One of the other series I’m currently working on is named after the main character, Malcom St. Clair. Like Jazz Singer, Malcom is also a private detective, but more contemporary and living in Columbus, Ohio (because Columbus is interesting and not represented enough). Instead of interacting with aliens and ray guns, Malcom has to deal with the mundane boredom of being a divorced middle-aged man with a crippling mortgage and a city continually under construction.
Oh, did I also mention his brother has been missing for thirty years?

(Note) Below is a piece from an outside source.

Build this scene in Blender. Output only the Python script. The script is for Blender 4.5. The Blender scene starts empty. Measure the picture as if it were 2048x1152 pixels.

This snippet is from a family reunion scene that takes place somewhere around book three or four:
Malcolm carefully accepted the scrapbook, uncertain how to react. He muttered what he hoped was the appropriate words and pasted a smile on his face, but by the look he was getting from his mother halfway across the room he was certain he managed to screw it up. After all, if anyone could tell he was just going through the motions, it would be her. Nonetheless, Malcolm’s grandmother seemed pleased and soon moved on to other people and other topics, eagerly discussing her upcoming hip replacement with one of his aunts who worked as a nurse. Tuning them out, Malcolm sat down with the scrapbook filled with memories of his extended family and began to flip through it idly. Faded and slightly out-of-focus pictures marched by, choreographing his family’s progress through time, each one carefully noted with his grandmother’s spidery handwriting. Here, a great uncle proudly showing off his flight uniform, about to be shipped off to Vietnam, never to return. There, a distant cousin digging in a sandbox with a set of unnamed playmates. The images blurred together as Malcolm continued to turn the pages, prom dresses and cars, living rooms with new babies and first Christmases, the same poses repeating over and over on 4-by-3 rectangles, days and months and years ticked off by a dispassionate glassy eye.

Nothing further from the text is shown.